Given exercise | Please repeat only the stretch of records running from the first line through the line that contains "1.95, 0.010, 0.52)".

Records with scene code:
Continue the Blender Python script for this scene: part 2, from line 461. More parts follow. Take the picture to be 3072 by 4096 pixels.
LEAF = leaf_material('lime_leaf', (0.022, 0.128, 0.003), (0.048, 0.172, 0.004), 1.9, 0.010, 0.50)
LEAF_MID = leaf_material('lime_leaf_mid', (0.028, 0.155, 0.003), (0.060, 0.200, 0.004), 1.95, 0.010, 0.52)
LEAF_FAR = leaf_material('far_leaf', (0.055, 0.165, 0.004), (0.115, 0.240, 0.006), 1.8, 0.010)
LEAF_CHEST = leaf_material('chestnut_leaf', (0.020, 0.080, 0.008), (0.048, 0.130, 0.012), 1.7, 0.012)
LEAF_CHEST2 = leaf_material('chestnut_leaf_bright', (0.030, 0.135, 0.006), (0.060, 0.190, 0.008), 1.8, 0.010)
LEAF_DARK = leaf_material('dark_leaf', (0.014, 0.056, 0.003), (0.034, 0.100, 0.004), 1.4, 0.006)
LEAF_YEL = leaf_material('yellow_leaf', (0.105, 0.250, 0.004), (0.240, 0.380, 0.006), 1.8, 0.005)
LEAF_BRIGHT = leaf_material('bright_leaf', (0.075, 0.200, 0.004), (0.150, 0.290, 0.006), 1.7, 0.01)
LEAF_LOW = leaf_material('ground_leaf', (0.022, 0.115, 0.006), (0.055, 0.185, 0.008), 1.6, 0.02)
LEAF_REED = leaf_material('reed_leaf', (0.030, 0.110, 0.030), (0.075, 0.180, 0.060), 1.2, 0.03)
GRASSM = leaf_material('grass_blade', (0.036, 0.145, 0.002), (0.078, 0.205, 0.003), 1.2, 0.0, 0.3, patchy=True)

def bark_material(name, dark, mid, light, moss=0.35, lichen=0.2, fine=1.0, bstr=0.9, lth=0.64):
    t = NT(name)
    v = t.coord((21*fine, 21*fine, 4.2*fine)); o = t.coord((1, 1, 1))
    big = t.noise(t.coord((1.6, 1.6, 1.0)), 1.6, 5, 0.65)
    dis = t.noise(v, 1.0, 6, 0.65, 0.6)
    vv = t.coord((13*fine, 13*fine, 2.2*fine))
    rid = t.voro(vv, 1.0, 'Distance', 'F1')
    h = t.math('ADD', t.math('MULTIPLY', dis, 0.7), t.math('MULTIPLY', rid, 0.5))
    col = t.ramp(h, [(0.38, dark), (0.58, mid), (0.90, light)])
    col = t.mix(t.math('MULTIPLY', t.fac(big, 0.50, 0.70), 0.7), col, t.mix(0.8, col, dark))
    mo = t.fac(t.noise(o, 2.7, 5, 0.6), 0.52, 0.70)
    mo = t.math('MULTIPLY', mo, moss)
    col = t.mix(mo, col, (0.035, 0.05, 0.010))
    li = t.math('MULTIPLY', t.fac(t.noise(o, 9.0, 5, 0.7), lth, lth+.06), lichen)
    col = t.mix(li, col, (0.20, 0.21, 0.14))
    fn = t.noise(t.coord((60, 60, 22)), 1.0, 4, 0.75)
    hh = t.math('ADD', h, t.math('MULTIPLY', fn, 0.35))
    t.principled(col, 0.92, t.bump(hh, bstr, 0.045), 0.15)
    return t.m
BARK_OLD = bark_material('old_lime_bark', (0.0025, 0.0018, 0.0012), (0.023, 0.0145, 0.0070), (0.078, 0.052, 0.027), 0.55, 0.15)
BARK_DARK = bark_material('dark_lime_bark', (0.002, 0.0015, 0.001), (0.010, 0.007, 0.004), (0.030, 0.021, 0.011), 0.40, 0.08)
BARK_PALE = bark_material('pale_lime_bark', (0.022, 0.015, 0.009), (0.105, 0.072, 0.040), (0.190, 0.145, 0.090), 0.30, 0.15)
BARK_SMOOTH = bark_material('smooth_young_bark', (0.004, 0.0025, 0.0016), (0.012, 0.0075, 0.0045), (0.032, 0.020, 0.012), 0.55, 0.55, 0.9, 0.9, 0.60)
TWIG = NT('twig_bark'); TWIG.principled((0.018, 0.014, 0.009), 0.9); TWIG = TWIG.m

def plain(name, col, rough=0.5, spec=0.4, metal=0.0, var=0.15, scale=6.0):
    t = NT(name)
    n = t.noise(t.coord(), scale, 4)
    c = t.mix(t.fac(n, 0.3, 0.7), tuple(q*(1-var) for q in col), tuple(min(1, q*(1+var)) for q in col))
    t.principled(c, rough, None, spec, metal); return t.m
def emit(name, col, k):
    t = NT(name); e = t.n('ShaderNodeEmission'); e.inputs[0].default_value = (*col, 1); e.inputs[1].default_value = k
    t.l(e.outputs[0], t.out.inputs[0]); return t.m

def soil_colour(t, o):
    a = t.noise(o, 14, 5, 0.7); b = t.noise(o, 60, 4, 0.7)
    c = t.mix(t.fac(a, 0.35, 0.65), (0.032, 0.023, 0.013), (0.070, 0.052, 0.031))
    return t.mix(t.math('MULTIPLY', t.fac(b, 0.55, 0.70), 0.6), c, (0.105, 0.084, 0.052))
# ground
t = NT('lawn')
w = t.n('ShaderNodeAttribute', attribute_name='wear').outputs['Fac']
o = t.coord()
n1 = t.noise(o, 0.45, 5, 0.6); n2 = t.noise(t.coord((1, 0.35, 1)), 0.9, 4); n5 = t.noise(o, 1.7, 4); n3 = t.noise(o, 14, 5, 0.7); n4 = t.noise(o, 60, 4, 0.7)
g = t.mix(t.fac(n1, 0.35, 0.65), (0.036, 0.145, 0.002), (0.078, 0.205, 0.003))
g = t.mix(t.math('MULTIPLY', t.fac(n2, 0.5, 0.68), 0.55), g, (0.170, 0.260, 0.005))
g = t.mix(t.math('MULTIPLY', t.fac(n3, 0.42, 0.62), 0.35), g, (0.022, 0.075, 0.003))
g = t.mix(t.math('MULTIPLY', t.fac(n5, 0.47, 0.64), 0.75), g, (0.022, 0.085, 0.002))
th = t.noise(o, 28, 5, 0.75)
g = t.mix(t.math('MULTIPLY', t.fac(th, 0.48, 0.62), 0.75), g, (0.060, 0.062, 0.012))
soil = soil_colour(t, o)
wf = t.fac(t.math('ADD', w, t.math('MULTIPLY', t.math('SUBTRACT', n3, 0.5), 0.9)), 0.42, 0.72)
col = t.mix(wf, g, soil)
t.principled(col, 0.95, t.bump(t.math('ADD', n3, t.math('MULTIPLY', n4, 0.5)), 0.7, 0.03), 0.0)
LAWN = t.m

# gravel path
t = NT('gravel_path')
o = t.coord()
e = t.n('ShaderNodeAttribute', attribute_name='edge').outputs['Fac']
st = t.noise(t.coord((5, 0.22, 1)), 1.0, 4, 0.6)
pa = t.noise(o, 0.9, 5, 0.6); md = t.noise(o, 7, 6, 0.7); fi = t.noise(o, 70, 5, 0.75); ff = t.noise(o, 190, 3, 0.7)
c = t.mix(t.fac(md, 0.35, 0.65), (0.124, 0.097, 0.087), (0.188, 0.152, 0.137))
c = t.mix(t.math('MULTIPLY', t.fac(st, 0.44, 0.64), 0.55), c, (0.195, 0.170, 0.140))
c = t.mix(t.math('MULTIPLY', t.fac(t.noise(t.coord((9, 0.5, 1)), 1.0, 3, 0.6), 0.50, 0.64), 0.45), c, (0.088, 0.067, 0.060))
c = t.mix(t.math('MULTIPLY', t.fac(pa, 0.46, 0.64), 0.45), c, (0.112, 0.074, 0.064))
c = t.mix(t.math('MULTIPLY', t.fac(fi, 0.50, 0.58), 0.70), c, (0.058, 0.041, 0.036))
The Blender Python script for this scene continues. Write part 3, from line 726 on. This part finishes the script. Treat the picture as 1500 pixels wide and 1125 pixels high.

Solution below |
Continue the Blender Python script for this scene: part 2, from line 461. More parts follow. Take the picture to be 3072 by 4096 pixels.
LEAF = leaf_material('lime_leaf', (0.022, 0.128, 0.003), (0.048, 0.172, 0.004), 1.9, 0.010, 0.50)
LEAF_MID = leaf_material('lime_leaf_mid', (0.028, 0.155, 0.003), (0.060, 0.200, 0.004), 1.95, 0.010, 0.52)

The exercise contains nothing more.